The credal basis for Catholicism is also largely supernatural. Catholics believe in the Immaculate Conception, which cannot be disproven when so asserted, and the Resurrection, which relies on sketchy evidence of an assembly meeting the resurrected Jesus in the upper room without anyone inquiring what it was like to be dead. It is only internally that a believer can consider his or her doubts beyond the platitudes of biblical interpretation offered by both Catholic and Protestant clergy, the Catholics relying on the wisdom of the traditions and the theologians, while the Protestants insisting on Scripture being holy and binding even if not inerrant, though to be errant decreases the sanctity and reliability of the Gospels.
It is also possible to speak of two separate ethics based on American political parties and their alternative points of view. There is a Conservative Ethic whose ethos is hard work and propriety and whose personal ethic is a Protestant ;ike drive for achievement and whose creed is announced as merit driven. Millionaires earn it and te poor deserve their failures. On the other hand, the Liberal Ethos is to provide the needy and everyone else needing aid to get it from the government so as to allow people to be as free in attaining whatever are their goals. The personal ethic is to respect differentness, those people least prejudiced the best, and the creed is to walk in another’s moccasins while forgetting to walk in another’s wing tips. In a secular age, these two ethics drown out or encompass the religious ethics, so that liberal Catholics are big on forgiveness and charity for the poor and downtrodden while conservative Protestants insist that people build the character of the downtrodden so that they can redeem themselves. Conservative Catholics, I would judge, are not in the ascendency except with regard to creeds having to do with sexuality, the Second Vatican Council having defeated sexual reforms such as birth control while allowing non-Catholics to be accepted as deserving their partial religious truths and liberal Protestants are divided from their brethren by emphasizing good works and female ordination.

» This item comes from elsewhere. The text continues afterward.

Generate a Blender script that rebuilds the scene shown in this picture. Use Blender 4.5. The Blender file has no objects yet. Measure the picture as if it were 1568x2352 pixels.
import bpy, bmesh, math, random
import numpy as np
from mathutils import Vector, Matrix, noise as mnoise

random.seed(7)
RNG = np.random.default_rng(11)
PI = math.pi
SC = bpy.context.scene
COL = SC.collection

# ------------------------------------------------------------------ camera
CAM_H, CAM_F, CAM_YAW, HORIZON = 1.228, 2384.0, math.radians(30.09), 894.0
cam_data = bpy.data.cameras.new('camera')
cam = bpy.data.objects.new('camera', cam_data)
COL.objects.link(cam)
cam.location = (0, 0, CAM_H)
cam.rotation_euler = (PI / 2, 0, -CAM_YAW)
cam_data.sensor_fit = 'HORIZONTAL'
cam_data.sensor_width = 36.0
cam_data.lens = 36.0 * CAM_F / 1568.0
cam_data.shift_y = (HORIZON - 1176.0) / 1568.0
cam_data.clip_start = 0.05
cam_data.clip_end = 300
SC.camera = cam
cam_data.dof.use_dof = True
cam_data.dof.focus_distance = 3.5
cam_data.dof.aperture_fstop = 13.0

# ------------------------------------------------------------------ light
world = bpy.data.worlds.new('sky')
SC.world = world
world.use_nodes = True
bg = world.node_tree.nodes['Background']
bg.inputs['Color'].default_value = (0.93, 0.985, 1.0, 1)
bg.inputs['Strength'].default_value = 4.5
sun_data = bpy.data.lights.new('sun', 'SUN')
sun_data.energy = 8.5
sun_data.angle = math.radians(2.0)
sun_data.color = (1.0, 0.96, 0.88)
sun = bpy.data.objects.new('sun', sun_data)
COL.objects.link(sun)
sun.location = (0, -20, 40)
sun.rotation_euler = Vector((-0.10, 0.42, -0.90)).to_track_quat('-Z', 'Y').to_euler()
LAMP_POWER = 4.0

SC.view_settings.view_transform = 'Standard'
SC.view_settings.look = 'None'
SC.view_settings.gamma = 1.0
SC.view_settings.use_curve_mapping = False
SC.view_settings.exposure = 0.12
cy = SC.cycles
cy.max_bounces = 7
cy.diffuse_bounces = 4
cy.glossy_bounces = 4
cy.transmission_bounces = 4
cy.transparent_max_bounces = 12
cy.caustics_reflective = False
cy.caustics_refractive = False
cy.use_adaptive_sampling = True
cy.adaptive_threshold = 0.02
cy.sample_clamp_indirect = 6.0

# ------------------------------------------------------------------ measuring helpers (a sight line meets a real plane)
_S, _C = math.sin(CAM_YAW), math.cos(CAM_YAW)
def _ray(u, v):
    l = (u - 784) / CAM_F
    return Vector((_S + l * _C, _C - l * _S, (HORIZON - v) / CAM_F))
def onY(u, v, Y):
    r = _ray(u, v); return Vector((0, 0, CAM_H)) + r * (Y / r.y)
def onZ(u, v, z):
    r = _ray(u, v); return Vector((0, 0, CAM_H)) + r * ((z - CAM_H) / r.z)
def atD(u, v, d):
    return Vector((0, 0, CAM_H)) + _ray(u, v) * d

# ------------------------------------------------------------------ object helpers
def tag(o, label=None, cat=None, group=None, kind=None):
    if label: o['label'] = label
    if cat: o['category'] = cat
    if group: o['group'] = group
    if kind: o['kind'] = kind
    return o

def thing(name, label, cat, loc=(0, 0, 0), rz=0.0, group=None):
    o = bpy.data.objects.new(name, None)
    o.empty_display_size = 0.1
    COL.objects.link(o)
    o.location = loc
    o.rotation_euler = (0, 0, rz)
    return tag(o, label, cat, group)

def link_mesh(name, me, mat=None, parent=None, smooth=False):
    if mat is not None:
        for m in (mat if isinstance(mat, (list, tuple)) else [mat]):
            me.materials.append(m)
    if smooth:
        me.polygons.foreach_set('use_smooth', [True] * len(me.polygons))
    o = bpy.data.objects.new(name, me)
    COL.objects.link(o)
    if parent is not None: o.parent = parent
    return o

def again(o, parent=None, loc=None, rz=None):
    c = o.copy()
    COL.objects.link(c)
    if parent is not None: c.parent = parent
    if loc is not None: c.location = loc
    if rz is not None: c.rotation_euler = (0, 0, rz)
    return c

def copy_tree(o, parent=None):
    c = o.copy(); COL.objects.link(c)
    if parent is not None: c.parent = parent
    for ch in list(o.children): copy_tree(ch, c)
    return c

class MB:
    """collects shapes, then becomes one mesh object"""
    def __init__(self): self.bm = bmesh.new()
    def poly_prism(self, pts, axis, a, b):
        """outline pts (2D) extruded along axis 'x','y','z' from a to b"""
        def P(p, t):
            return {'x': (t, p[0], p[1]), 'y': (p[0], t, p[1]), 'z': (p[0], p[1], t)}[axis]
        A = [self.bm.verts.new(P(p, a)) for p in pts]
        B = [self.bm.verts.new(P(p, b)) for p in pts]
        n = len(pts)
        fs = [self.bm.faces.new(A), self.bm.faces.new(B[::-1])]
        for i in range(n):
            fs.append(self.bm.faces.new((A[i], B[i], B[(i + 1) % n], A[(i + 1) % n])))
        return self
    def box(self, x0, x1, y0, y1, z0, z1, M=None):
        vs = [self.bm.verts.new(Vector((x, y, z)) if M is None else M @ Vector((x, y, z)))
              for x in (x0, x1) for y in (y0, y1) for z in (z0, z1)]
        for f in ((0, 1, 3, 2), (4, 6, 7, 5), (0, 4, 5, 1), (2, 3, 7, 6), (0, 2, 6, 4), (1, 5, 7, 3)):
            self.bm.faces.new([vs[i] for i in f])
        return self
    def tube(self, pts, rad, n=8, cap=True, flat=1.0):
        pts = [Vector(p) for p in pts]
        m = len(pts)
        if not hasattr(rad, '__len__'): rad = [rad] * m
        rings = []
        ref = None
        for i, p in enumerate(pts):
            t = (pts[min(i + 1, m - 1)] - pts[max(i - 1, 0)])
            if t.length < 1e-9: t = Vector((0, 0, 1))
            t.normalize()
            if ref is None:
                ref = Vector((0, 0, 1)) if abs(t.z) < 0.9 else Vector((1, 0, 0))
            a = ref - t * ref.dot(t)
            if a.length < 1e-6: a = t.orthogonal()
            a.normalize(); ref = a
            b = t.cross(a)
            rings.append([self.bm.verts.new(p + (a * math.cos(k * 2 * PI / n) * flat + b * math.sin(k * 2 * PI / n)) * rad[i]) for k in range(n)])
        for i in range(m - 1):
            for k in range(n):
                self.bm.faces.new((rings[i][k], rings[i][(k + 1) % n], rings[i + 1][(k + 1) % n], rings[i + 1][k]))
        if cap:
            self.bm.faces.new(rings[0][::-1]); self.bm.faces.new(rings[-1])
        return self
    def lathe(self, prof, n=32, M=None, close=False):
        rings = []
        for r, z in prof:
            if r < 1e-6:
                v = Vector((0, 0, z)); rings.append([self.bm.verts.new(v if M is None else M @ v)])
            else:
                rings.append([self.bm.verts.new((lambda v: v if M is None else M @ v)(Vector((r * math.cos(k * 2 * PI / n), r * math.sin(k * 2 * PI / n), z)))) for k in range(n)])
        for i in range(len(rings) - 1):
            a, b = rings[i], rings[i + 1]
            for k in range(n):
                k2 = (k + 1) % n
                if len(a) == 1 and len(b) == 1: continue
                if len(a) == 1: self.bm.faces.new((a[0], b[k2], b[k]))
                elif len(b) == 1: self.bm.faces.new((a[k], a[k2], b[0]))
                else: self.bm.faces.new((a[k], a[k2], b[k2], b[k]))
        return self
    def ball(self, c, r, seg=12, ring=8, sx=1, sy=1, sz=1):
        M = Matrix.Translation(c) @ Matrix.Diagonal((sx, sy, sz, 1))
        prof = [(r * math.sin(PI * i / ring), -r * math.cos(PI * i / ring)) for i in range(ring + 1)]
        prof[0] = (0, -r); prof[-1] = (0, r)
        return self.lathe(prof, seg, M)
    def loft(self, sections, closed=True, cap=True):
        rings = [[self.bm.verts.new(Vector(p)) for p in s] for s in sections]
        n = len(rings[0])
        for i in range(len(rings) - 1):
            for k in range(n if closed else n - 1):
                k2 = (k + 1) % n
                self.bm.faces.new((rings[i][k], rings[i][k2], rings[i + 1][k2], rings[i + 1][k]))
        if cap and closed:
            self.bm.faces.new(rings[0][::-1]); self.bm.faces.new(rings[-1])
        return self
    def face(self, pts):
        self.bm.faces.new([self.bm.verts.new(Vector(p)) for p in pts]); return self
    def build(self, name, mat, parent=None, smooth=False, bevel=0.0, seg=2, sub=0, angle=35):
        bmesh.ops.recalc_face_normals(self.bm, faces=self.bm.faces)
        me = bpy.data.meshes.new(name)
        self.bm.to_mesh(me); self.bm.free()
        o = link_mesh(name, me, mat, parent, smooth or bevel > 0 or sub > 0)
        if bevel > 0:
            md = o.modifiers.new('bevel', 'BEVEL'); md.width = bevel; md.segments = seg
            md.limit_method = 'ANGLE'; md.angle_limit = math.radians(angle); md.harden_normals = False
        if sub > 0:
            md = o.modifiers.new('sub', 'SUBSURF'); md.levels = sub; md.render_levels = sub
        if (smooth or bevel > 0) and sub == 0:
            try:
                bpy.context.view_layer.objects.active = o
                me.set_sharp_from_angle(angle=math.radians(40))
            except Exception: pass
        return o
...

Indeed, the idea of an ethic s a more accurate way of describing the amalgam of behavior and belief and the connection between the personal and the collective than is ideology or dogma which are complex interrelated propositions which believers are required to attend and to which people will stray, trying to understand what they are supposed to believe, and trying to master its fine points, while ethics are actual ideas and experiences as those are combined and appreciated as such. It can be suspected that ethics as a term for an intellectual or spiritual underpinning will outlast prior ages of ideology, such as Medieval Christianity and the isms of twentieth century totalitarianism. A future ethic might replace conservatism and liberalism with, let us say, the wisdom of AI or world federalism ot the arrival of the aliens, who would lead to pro and anti ethics some accepting human inferiority or holding out for their own distinctiveness, just as the American Indians both resisted and then assimilated into the more advanced civilization.